» Task to carry out
Using the listing below, report all lines holding the word "pixels".

» Material shown
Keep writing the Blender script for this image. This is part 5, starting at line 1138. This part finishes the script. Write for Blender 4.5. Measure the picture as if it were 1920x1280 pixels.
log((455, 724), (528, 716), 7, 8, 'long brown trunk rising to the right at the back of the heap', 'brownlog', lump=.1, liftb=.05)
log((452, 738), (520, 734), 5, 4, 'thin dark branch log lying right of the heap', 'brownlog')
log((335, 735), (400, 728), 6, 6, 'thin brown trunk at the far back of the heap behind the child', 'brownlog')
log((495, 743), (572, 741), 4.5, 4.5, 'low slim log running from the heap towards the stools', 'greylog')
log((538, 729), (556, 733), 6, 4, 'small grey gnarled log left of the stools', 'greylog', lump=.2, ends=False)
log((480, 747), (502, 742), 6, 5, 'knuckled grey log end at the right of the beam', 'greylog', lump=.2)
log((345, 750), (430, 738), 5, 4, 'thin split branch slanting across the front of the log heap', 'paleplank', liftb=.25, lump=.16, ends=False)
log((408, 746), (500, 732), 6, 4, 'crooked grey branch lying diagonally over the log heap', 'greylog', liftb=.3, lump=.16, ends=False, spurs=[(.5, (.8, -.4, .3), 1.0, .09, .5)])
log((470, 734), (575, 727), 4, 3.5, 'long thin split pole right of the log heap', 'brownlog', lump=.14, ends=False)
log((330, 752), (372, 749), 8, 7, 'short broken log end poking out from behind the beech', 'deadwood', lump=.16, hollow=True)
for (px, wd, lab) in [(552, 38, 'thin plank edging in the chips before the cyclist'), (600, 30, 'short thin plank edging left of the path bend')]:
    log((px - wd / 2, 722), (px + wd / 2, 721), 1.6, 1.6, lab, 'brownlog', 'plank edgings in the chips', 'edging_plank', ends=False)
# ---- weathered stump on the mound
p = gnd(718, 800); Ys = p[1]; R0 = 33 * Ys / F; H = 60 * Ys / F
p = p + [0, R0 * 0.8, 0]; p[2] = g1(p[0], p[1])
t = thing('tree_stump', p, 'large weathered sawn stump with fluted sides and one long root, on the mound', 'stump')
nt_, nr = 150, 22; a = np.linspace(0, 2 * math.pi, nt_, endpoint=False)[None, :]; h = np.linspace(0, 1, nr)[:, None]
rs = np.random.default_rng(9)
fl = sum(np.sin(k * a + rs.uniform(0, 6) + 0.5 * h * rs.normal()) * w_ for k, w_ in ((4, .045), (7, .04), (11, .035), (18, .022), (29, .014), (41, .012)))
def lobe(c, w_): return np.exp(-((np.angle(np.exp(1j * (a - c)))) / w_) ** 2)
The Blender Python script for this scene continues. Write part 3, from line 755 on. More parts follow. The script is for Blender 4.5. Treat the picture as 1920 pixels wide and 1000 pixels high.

» Output for this task
Keep writing the Blender script for this image. This is part 5, starting at line 1138. This part finishes the script. Write for Blender 4.5. Measure the picture as if it were 1920x1280 pixels.
The Blender Python script for this scene continues. Write part 3, from line 755 on. More parts follow. The script is for Blender 4.5. Treat the picture as 1920 pixels wide and 1000 pixels high.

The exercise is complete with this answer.